Education lobby gearing up for funding fight in Kansas, as formula review begins
(The Sentinel) – The Kansas Education Funding Task Force has begun meeting to discuss potential changes to the school funding formula before it expires in 2027, and the battle lines are already…
(The Sentinel) – The Kansas Education Funding Task Force has begun meeting to discuss potential changes to the school funding formula before it expires in 2027, and the battle lines are already drawn. Several student-focused members are looking for ways to encourage better student outcomes, and the system-focused members just want more money.
State Rep. Susan Estes (R-Wichita) said threats of lawsuits have been popping up before the task force has taken a vote on any changes to the formula.
“I’ve been disturbed that I’m getting phone calls from superintendents who are saying they are being told, ‘we’re going to need a lawsuit, districts with less than 100 students are going to cease to exist, and then…down the road, those with less than 250,’” Estes said. “I think it’s very important that things that have not even been voted on not be put out there as something that is going to happen.
“It breaks my heart that we don’t even have a formula, and already some people are headed to a lawsuit, and we haven’t even made a single decision.”
The task force is working on a new school funding formula to replace the one the Kansas Supreme Court agreed to in 2019, which ended the long-running “Gannon” lawsuit over school funding in Kansas.
It’s far from the first time the education lobby has threatened a new lawsuit, and, indeed, partially over the same issue brought up in the most recent meeting — special education, or “SPED” funding.
The State Supreme Court determined in 2019 that the Legislature met the Court’s definition of adequate school funding, including increases in SPED funding.

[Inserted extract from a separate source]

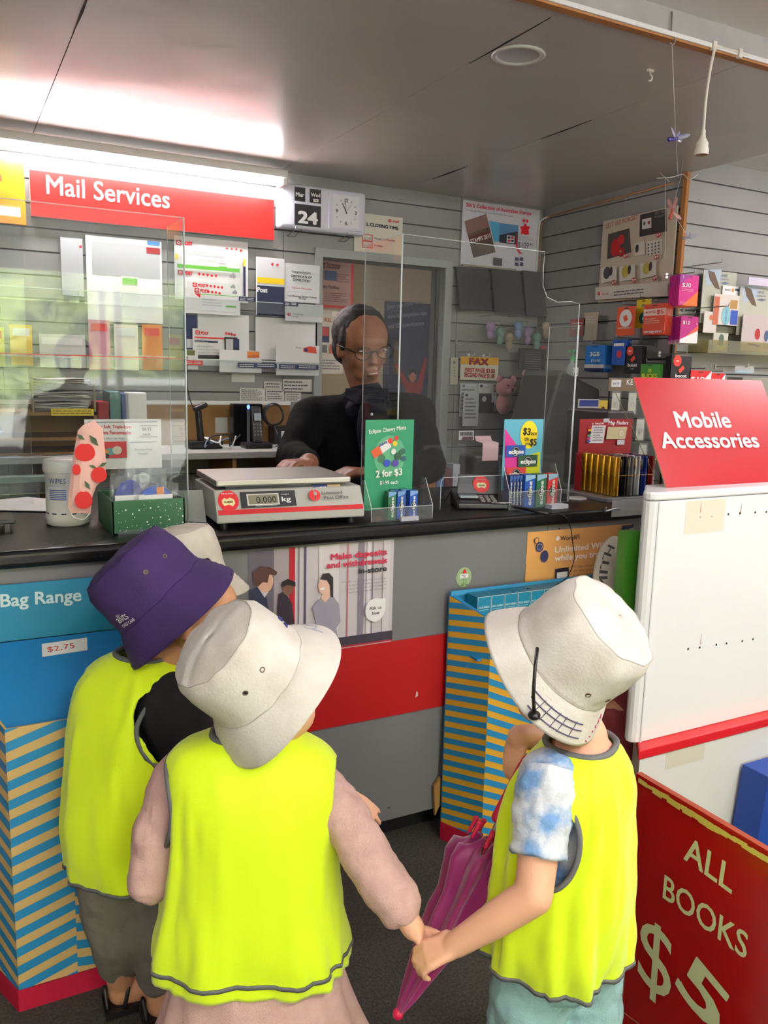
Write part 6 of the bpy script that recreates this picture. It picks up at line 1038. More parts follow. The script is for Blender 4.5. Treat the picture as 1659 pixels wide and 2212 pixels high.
def hat(t, name, C, A, mat, r=.139, s=1.0, seed=0, drop=.046, wob=.006, eyelets=(), mats=None, depth=.1):
    """bucket hat: C centre of the band, A crown axis; angle 0 points to the viewer"""
    A = V(A).normalized(); X = (CAMP-C); X = (X-A*X.dot(A)).normalized(); Yv = A.cross(X); rb = .091*s; h = depth*s
    prof = [(r, -drop)]+[(r+(rb-r)*k/12+.0011*(k % 2), -drop*(1-k/12)**1.25) for k in range(1, 12)]+[(rb, 0), (rb*1.012, .004), (rb*.998, .008), (rb*.99, h*.3), (rb*.985, h*.6), (rb*.955, h*.8), (rb*.88, h*.93), (rb*.865, h*.955), (rb*.83, h*.965), (rb*.6, h*1.03), (rb*.3, h*1.06), (.002, h*1.07)]
    cum = [0]
    for p, q in zip(prof[:-1], prof[1:]): cum.append(cum[-1]+sqrt((p[0]-q[0])**2+(p[1]-q[1])**2))
    def at(a, sd, off=0):
        sd = max(0, min(cum[-1]-1e-5, sd)); k = max(i for i in range(len(cum)) if cum[i] <= sd); k = min(k, len(prof)-2); f = (sd-cum[k])/max(1e-9, cum[k+1]-cum[k]); rr_ = prof[k][0]*(1-f)+prof[k+1][0]*f; z = prof[k][1]*(1-f)+prof[k+1][1]*f
        w = max(0, (rr_-rb)/(r-rb)) if z < 0 else 0
        z += w*wob*(sin(2*a+seed)+.6*sin(3*a+seed*2.1)); n1 = noise.noise((cos(a)*3, sin(a)*3, z*34+seed*5))
        if z > 0: rr_ *= 1+.035*n1*min(1, z/.03); z += .004*noise.noise((cos(a)*rr_*40, sin(a)*rr_*40, seed+9.0))
        rr_ *= 1+.02*sin(a*2+seed)
        n = (X*cos(a)+Yv*sin(a))*(.8 if z < h*.9 else .1)+A*(.5 if z < 0 else (.1 if z < h*.9 else 1))
        return C+(X*cos(a)+Yv*sin(a))*rr_+A*z+n.normalized()*off
    sd_list = []
    for p, q in zip(cum[:-1], cum[1:]): sd_list += [p, (p+q)/2] if q-p > .008 else [p]
    sd_list.append(cum[-1]); b = MB(); rows = [[at(2*pi*i/80, sd) for i in range(80)] for sd in sd_list]; b.grid(rows, mat, closed=True)
    o = b.build(name, t, solid=.0028); brimL = cum[12]; S = {'band': brimL, 'top': cum[-1], 'seam': cum[19]}
    for k_, sd in enumerate((cum[12]+.002, cum[19])):
        b = MB(); b.tube([at(2*pi*i/80, sd, .0012) for i in range(80)], .0011, M(mat.name+'_seam', (182, 176, 166) if 'purple' not in mat.name else (40, 16, 80), .9), 6, closed=True); b.build('seam', o)
    for a, d in eyelets:
        p = at(a, brimL+d, .001); n = (p-C-A*d).normalized(); b = MB(); b.lathe([(.0042, 0), (.0044, .0012), (.0036, .0018), (.0026, .0012), (.0022, .0)], M('eyelet_brass', (120, 104, 84), .4, .8), p-n*.0003, n, 16, cap=False); b.lathe([(.0024, .0005), (0, .0005)], PLD, p, n, 10, cap=False); b.build('eyelet', o)
    return o, at, S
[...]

But that didn’t stop education officials in 2024 from threatening another lawsuit over special education funding, even though the Legislature has provided the increases it promised the Court — an initial increase of $44 million plus $7,5 million annually thereafter.

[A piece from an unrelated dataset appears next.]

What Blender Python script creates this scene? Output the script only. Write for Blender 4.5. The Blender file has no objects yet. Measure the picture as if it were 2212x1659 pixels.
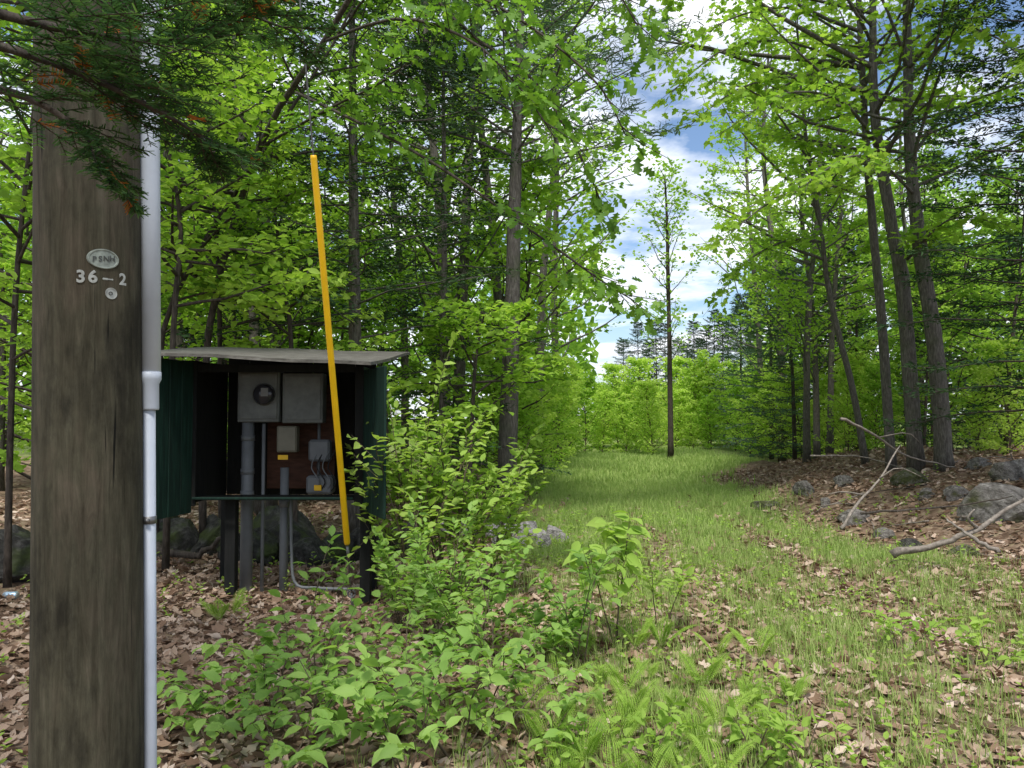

The Court’s acceptance should have prompted legislators to remove the statute that requires the state to reimburse school districts for 92% of their excess SPED costs, but they didn’t. Now school leaders are threatening to sue again.
Court ruling aside, the formula to calculate 92% of excess costs does not credit the state with all funding provided that is related to special education. Local Option Budget funding is counted toward the regular education costs of special education students, but the LOB generated by special education funding is not. If all funding is counted, the state provided 104% of excess costs last year.
Moreover, Taskforce Chairwoman Sen. Renee Erickson (R-Wichita) said she had also been approached at a meeting about potential lawsuits.
Erickson said at an event that someone who had attended a recent Kansas Council of Superintendents meeting told her that districts were being encouraged to join “Schools for Fair Funding” because they were “gearing up for a lawsuit.”
“I said, ‘Can you please send me documentation of this?’” Erickson said. “In a few hours, I had the most startling statement made during our discussion that schools with student populations of less than 100 will cease to exist within the next three years.
“Now I’m not saying who made those comments, but I am saying, if we are going to come to this table in good faith, there has been poisoning of the well against this process already, and superintendents are worried,” she said. “It doesn’t benefit anyone to poison the well and already start gearing up for an expensive lawsuit without even having anything to sue over yet.”

The current funding formula has produced large increases in per-student funding, but outcomes still declined. Only 18% of 2024 Kansas graduates were college-ready in English, Reading, Math, and Science on the ACT,, down from 32% in 2015.